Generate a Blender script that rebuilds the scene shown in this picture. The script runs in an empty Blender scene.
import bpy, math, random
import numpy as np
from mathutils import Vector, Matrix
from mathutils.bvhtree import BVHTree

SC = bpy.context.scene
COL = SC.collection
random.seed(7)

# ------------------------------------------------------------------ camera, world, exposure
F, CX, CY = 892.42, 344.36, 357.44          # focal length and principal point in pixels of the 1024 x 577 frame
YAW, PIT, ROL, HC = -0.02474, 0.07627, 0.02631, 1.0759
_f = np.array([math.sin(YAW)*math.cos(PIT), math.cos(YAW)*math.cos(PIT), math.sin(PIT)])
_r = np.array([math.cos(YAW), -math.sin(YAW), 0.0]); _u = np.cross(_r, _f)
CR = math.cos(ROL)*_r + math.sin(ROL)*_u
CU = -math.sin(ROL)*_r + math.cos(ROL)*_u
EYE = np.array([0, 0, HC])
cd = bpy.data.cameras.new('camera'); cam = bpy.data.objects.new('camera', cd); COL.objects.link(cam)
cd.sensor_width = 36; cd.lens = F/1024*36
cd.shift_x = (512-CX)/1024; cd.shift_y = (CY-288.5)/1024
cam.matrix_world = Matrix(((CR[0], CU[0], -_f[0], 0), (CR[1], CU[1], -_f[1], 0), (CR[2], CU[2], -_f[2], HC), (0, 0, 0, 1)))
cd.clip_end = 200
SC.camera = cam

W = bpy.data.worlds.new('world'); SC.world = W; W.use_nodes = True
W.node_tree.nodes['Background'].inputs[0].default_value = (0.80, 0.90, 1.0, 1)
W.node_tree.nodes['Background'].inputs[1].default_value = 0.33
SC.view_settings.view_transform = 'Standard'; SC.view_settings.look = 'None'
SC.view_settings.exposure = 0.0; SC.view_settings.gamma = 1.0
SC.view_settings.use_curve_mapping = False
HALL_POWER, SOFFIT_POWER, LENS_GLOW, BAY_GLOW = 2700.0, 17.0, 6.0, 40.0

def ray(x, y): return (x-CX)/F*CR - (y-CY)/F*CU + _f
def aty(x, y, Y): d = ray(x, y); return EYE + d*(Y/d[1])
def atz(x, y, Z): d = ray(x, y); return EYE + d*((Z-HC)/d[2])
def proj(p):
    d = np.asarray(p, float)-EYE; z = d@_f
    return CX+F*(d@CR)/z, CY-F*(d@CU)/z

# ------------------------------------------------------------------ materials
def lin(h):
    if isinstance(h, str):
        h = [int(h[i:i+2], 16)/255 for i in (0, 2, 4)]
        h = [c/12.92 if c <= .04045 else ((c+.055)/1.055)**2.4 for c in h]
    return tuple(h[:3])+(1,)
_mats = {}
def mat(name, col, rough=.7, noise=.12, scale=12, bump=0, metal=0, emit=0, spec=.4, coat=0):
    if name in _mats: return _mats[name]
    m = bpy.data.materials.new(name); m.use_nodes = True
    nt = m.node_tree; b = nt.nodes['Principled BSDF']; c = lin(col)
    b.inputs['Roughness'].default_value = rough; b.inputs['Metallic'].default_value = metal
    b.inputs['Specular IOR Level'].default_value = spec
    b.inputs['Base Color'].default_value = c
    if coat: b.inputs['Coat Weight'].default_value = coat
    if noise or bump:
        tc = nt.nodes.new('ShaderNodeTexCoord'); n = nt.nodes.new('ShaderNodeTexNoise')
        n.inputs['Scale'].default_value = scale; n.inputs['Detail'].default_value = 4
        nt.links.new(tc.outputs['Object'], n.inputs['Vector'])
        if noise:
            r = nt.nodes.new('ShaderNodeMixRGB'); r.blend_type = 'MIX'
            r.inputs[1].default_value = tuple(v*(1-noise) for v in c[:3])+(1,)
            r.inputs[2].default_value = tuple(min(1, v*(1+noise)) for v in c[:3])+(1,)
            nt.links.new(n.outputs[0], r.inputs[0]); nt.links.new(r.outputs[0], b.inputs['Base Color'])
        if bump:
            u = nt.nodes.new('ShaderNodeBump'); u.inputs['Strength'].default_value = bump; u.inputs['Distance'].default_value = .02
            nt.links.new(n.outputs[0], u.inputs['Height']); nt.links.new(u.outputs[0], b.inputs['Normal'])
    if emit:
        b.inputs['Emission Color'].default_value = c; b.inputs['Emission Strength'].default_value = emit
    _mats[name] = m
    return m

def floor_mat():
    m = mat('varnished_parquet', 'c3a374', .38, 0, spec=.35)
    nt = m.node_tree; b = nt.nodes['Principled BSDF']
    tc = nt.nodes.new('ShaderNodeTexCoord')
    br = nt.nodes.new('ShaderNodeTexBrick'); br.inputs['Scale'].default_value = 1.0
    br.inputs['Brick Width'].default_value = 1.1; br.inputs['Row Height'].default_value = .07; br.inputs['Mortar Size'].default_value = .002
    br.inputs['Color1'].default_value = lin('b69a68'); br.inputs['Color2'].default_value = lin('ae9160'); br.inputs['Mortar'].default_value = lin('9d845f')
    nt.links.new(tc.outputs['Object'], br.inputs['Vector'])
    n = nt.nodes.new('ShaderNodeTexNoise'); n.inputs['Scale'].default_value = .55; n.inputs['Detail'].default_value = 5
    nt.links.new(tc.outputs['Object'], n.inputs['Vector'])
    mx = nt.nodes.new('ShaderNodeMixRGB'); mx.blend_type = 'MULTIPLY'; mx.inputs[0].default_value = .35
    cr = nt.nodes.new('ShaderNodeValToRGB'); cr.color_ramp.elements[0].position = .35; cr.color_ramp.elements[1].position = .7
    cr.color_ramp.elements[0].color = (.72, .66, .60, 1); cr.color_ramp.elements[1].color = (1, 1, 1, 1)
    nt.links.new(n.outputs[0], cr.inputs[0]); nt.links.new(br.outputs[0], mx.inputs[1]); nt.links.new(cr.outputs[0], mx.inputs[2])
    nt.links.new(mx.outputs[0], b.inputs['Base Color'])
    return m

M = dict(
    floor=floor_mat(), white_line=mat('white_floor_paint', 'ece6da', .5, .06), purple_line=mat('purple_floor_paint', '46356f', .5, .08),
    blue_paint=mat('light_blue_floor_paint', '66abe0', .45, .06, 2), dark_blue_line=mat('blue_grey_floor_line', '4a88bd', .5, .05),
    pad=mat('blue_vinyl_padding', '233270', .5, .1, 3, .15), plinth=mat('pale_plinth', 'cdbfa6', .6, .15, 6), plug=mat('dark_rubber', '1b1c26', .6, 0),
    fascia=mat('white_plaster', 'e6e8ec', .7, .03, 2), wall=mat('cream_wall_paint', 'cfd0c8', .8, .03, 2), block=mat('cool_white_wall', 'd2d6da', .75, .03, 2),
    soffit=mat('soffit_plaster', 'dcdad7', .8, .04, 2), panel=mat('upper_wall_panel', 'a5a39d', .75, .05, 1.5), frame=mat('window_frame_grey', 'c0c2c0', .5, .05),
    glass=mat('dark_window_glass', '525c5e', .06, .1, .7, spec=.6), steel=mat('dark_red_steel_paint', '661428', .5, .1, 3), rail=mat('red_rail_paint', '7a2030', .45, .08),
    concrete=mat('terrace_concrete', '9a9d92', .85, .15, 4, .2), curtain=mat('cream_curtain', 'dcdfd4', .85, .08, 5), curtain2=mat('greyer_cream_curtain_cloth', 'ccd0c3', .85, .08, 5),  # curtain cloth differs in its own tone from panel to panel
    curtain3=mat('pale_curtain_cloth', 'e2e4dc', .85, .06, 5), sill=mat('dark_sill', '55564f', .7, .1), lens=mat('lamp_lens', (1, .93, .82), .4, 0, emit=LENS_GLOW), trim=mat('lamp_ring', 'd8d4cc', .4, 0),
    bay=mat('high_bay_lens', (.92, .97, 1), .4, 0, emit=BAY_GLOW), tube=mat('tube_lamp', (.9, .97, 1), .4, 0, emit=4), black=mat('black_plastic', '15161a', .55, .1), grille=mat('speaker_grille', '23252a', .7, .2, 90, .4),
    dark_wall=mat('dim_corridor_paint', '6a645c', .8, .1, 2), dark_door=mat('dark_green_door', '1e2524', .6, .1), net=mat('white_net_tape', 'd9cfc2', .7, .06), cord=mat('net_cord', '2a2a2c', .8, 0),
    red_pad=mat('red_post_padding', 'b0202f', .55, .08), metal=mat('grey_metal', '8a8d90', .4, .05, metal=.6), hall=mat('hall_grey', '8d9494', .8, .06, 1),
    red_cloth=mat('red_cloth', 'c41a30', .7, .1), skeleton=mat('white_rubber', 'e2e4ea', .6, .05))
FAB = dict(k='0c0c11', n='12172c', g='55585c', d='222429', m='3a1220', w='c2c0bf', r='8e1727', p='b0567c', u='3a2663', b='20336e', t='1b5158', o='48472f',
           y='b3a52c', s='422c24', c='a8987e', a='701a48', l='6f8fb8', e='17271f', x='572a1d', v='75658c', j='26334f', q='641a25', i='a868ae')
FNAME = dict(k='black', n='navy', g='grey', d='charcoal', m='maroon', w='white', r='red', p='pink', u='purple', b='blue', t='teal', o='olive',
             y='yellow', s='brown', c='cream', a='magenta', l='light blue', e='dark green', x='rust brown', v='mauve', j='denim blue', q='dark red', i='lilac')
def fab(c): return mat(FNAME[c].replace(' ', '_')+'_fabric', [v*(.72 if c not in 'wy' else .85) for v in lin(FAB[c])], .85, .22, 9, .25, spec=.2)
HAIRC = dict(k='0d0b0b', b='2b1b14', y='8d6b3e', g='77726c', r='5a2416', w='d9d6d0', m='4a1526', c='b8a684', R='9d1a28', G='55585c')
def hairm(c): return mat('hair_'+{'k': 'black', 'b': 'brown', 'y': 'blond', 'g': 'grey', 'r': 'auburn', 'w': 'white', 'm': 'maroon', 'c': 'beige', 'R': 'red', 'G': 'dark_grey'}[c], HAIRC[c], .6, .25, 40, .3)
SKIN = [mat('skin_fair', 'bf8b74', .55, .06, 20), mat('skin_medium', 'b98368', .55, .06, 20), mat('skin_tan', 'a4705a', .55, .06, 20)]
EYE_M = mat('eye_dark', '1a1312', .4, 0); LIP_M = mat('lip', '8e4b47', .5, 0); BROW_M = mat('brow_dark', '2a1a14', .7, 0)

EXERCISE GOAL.
Quote the listing word for word from its first line through the line in which "random.seed(7)" appears.

WRITTEN RESPONSE.
Generate a Blender script that rebuilds the scene shown in this picture. The script runs in an empty Blender scene.
import bpy, math, random
import numpy as np
from mathutils import Vector, Matrix
from mathutils.bvhtree import BVHTree

SC = bpy.context.scene
COL = SC.collection
random.seed(7)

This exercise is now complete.